> _Stated goal_:
Reproduce, please, only the lines from the first line below to the line containing "lanes', 'strut', 'red orange struts')", inclusive.

[BEGIN Provided material]

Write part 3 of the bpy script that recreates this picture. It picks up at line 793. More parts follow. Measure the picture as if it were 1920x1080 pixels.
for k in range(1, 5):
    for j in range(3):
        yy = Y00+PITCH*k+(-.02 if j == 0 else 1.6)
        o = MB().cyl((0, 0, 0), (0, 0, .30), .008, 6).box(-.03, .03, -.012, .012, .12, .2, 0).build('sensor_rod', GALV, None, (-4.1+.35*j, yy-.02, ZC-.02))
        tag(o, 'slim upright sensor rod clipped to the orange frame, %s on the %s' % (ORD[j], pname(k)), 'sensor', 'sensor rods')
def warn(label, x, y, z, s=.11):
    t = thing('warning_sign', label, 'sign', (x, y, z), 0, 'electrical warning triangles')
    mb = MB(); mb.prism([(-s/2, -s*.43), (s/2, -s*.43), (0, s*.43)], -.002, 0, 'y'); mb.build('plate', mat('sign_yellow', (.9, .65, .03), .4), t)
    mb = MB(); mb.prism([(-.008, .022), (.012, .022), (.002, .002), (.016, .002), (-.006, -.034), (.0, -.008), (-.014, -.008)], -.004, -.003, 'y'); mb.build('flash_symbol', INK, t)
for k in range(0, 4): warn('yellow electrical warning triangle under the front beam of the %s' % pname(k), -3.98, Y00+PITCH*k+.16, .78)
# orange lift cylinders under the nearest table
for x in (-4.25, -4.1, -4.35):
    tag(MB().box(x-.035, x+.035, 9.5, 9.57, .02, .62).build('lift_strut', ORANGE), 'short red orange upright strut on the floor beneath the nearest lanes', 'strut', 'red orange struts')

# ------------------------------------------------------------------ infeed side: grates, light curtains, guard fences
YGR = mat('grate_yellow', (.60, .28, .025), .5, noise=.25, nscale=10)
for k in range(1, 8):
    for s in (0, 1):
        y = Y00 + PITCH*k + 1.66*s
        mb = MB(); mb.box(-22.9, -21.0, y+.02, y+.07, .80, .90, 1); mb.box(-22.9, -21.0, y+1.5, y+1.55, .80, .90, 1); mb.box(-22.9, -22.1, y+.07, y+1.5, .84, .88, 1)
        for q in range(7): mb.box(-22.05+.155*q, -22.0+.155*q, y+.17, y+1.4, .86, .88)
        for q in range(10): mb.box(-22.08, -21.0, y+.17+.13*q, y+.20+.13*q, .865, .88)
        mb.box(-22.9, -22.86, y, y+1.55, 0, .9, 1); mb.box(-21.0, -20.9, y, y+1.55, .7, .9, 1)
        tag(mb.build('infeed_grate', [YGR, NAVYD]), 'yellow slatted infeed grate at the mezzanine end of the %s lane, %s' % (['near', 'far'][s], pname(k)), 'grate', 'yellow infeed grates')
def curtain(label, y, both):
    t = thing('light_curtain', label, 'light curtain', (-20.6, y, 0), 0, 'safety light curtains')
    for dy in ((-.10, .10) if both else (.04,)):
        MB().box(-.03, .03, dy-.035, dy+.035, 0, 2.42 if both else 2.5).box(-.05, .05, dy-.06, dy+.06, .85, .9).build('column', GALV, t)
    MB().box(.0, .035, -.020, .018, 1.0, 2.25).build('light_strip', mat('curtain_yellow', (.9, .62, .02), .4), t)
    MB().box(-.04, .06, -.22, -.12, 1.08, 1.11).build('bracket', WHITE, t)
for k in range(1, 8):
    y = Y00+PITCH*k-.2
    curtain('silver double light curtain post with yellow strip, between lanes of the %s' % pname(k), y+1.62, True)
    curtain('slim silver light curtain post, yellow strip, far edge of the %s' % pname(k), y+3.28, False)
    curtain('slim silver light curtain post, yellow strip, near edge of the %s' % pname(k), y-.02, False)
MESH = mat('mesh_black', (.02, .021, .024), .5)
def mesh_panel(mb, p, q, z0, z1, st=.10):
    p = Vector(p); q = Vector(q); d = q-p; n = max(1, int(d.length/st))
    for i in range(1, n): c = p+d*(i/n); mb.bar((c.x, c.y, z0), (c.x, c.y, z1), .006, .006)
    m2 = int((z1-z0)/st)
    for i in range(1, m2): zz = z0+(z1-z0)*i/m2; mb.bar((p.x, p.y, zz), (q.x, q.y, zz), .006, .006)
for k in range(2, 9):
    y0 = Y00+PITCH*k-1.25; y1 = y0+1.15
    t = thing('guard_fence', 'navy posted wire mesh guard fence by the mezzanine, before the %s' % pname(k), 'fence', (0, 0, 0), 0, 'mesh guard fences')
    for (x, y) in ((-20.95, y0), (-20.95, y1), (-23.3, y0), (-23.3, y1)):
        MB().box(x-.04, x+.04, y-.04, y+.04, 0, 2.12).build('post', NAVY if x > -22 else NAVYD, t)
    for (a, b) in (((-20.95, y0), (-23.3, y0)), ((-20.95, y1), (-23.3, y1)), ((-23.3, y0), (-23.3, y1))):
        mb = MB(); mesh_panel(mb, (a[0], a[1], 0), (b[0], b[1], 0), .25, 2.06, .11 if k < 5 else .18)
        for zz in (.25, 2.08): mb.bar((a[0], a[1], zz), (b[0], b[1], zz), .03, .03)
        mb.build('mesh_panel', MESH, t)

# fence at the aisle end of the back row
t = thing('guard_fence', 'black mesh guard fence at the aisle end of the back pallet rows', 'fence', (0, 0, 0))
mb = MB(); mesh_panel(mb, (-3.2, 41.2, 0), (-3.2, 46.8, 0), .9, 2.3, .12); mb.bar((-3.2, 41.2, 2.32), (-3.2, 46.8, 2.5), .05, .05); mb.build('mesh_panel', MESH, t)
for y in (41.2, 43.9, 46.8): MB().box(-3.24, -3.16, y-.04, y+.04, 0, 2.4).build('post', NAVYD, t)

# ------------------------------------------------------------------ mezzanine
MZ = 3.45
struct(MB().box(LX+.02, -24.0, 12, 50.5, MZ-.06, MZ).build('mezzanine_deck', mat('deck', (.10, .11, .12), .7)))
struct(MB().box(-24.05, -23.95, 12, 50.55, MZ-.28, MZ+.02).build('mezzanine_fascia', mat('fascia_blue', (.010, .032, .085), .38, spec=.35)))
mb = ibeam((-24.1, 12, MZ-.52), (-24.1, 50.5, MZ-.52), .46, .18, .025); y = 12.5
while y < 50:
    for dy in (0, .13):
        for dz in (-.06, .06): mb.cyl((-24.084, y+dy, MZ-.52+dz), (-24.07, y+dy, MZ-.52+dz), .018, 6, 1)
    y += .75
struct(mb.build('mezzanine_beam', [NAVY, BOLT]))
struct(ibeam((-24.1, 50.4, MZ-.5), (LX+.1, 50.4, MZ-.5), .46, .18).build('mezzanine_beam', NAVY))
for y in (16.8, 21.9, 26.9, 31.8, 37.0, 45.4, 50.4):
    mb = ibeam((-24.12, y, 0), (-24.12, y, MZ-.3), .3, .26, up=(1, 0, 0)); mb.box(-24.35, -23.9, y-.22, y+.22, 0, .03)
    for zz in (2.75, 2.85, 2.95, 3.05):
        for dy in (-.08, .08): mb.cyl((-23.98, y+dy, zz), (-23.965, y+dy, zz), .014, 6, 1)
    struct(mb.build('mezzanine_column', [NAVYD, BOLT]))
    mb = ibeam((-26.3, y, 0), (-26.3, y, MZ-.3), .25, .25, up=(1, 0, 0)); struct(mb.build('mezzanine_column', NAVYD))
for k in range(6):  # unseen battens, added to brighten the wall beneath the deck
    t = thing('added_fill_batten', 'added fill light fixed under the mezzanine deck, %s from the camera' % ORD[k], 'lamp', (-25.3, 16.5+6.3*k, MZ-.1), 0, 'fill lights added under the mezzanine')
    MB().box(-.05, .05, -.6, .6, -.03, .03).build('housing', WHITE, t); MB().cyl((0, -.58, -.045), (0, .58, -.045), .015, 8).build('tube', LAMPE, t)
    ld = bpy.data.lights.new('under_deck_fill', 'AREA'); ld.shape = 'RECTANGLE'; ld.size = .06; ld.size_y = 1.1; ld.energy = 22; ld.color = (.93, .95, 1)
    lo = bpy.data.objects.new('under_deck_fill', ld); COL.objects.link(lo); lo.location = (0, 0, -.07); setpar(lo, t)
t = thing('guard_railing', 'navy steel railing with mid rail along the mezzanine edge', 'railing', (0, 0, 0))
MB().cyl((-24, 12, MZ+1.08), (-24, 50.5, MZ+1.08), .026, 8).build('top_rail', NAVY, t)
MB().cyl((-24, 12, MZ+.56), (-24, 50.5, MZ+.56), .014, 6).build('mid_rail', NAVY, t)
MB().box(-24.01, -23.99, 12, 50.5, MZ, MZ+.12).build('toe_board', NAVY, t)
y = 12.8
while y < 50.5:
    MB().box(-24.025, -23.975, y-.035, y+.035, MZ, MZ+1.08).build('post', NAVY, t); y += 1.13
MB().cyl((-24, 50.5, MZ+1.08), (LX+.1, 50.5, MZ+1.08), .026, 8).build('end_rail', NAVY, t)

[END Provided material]

> _Reply_:
Write part 3 of the bpy script that recreates this picture. It picks up at line 793. More parts follow. Measure the picture as if it were 1920x1080 pixels.
for k in range(1, 5):
    for j in range(3):
        yy = Y00+PITCH*k+(-.02 if j == 0 else 1.6)
        o = MB().cyl((0, 0, 0), (0, 0, .30), .008, 6).box(-.03, .03, -.012, .012, .12, .2, 0).build('sensor_rod', GALV, None, (-4.1+.35*j, yy-.02, ZC-.02))
        tag(o, 'slim upright sensor rod clipped to the orange frame, %s on the %s' % (ORD[j], pname(k)), 'sensor', 'sensor rods')
def warn(label, x, y, z, s=.11):
    t = thing('warning_sign', label, 'sign', (x, y, z), 0, 'electrical warning triangles')
    mb = MB(); mb.prism([(-s/2, -s*.43), (s/2, -s*.43), (0, s*.43)], -.002, 0, 'y'); mb.build('plate', mat('sign_yellow', (.9, .65, .03), .4), t)
    mb = MB(); mb.prism([(-.008, .022), (.012, .022), (.002, .002), (.016, .002), (-.006, -.034), (.0, -.008), (-.014, -.008)], -.004, -.003, 'y'); mb.build('flash_symbol', INK, t)
for k in range(0, 4): warn('yellow electrical warning triangle under the front beam of the %s' % pname(k), -3.98, Y00+PITCH*k+.16, .78)
# orange lift cylinders under the nearest table
for x in (-4.25, -4.1, -4.35):
    tag(MB().box(x-.035, x+.035, 9.5, 9.57, .02, .62).build('lift_strut', ORANGE), 'short red orange upright strut on the floor beneath the nearest lanes', 'strut', 'red orange struts')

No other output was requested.